By Jessica Krueger, Staff Writer

      Robert Massey has poured his heart into his teaching for 30 years at Tigard High, yet even with the amount of time he’s been here, he still remains much of a mystery to many of his students.

    Massey grew up in San Fernando, California. Raised during the sixties and early seventies, Massey’s childhood was vastly different from children’s lives today. A self described wannabe hippy, Massey lived through the 1967 Summer of Love, and experienced the Vietnam War from home. He even owned a headband. What’s most surprising however, is Massey’s early schooling. Although he encourages hard work now, this was not always the case fifty years ago. He was not a good student and only did well in the classes he liked. “I remember my 10th grade history teacher and it was all I could handle to sit through that class, but math and science I really enjoyed,” Massey said.

    Although not recommended these days, Massey also loved to play with mercury as a kid–straight out of the thermometer. “When I was a kid, my mother would buy me thermometers and I would break them to get the mercury out,” Massey said. “I remember having these boxes with just a whole bunch of mercury in there that I would play with, and it was just super cool.” To this day, mercury still remains Massey’s favorite element.

    Nowadays, Massey entertains himself with biking, reading, traveling, music and, as anybody taking his class would know, drinking Starbucks coffee. His favorite coffee order, albeit only one of them, is a triple venti nonfat latte. Massey also enjoys listening to Bob Dylan, the Moody Blues, and John Prine. Some of his favorite movies and shows include the classic movies “Annie Hall” and “Casa Blanca,” and the hit shows “Breaking Bad,” and “Better Call Saul.”

    Being vegetarian is also a big aspect of Massey’s life. His propensity towards vegetarianism began in his youth but has continued with him throughout his life. “I was never much of a meat eater,” Massey said. “My father used to make these god awful thick steaks and as a kid it would really gross me out. The way animals are treated is despicable.”

Mr. Massey has a passion in his teaching that is displayed in his dedication and devotion to every student and his desire for each student’s success

— Kennedy Parish

     Although he dabbled in veganism for a while, he found that being a vegan didn’t quite fit him. He hasn’t eaten meat since 1986. When eating out, Massey enjoys vegetarian tacos, cheese enchiladas, the occasional pineapple pizza, and chocolate ice cream from Baskin-Robbins.

    Massey has been teaching at Tigard High since 1992 and gets up no later than 5 a.m. every day, although sometimes as early as 3:30 a.m. During that time, he drinks coffee, listens to NPR or the news, and works on lesson plans.

     Occasionally he’ll listen to music and try to find the perfect song, usually something by Bob Dylan. He gets to school at 6:45 every morning and usually stays until 5 p.m. Students often come in before and after school to ask questions and get help on homework and worksheets. Massey is always happy to help.

    Senior Kennedy Parish took IB Chemistry 1 and is currently taking IB Chemistry 2. Massey has always been there to help her when she needed it.
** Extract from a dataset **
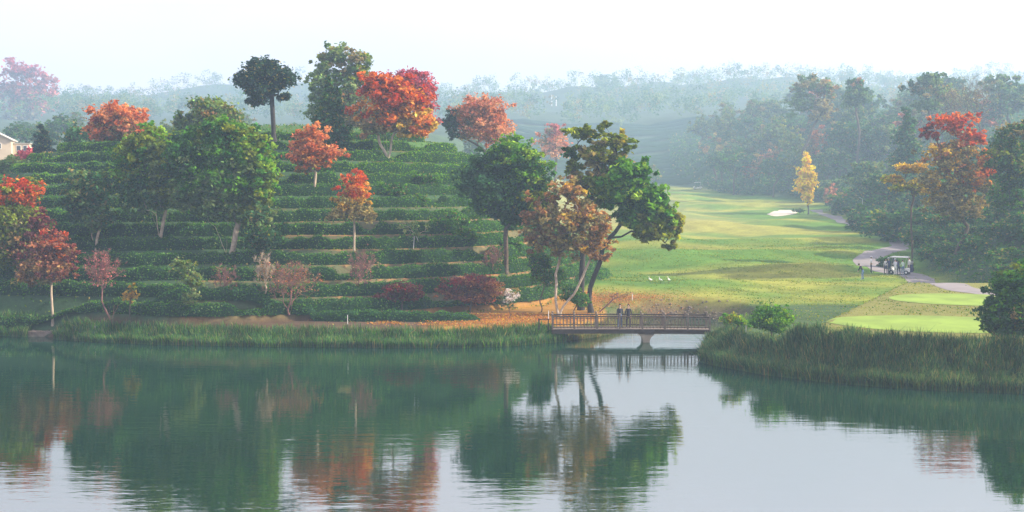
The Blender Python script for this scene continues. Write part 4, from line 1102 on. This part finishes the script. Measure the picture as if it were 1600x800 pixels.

    “Mr. Massey has helped so many times in chemistry. He’s let me come in at 7 a.m. to work and stay after school until 6 p.m.,” Parish said. “Mr. Massey has a passion in his teaching that is displayed in his dedication and devotion to every student and his desire for each student’s success.”

    Senior Alex Snow took IB chemistry 1 junior year and found that Massey always had useful knowledge to help him.

    “I like Mr. Massey because he was very knowledgeable and informative,” Snow said. “He was a little intimidating at first, but I soon realized that he is a huge database of useful information.”

    But Massey’s path to becoming a teacher has not always been clear. After high school, he didn’t go to college right away. After a number of years, he attended San Diego State University where he studied in hopes of becoming an astronomer. But it was not easy. Massey had to pay for college himself and it was a slow process.

     In addition, becoming an astronomer at the time required a PhD, something that Massey simply didn’t have the funds for. So he looked into other options. During his college years, he volunteered to help kids with math and science. He also helped his niece and nephew with their homework, and slowly amassed a huge network of kids that would ask him for help. He found himself enjoying the work and eventually decided to become a teacher. After graduating from college, he walked out with a major in teaching high school chemistry and physics, a minor in astronomy, and over 100 grad credits in addition to his  bachelor’s degree.

    With his teaching, Massey has impacted not only students, but coworkers too. Kelsey Wahl took chemistry with Massey when she was in high school, and now they help each other out teaching chemistry. She finds Massey to be a great friend too. They chat and vent both before and after school. Overall, Wahl finds him to be an extremely hardworking teacher.

    “He’s one of the best teachers at the school. He’s always been one of the best teachers at the school from when I was here,” Wahl said. “I wouldn’t want to teach chemistry with any other teacher.”

    Wahl found Massey super helpful when she took his class, and to this day she still has her notecard from the class.

    “I just remember how organized and well thought out and thorough the class was in terms of content and what to expect going into class everyday and what to expect for tests,” Wahl said. “As a student, I just really appreciated all the work that Mr. Massey put into the class.”

    Ultimately, what may be most memorable about Massey is his willingness to help others. He is honest. Sometimes brutally honest, but always honest. He knows what it means to have a meaningful life. Whether you like Mr. Massey or not, one cannot help but be swayed by his wisdom, crafted through life experience. “[To have a life well lived is] to be kind, to be ethical, to be honest with people, [and] to do whatever you’re going to do well,” Massey said. “To feel that you have made a positive difference in people’s lives, and to enjoy your own life too. When you wake up in the morning, have as few regrets about what you did the day before as possible.”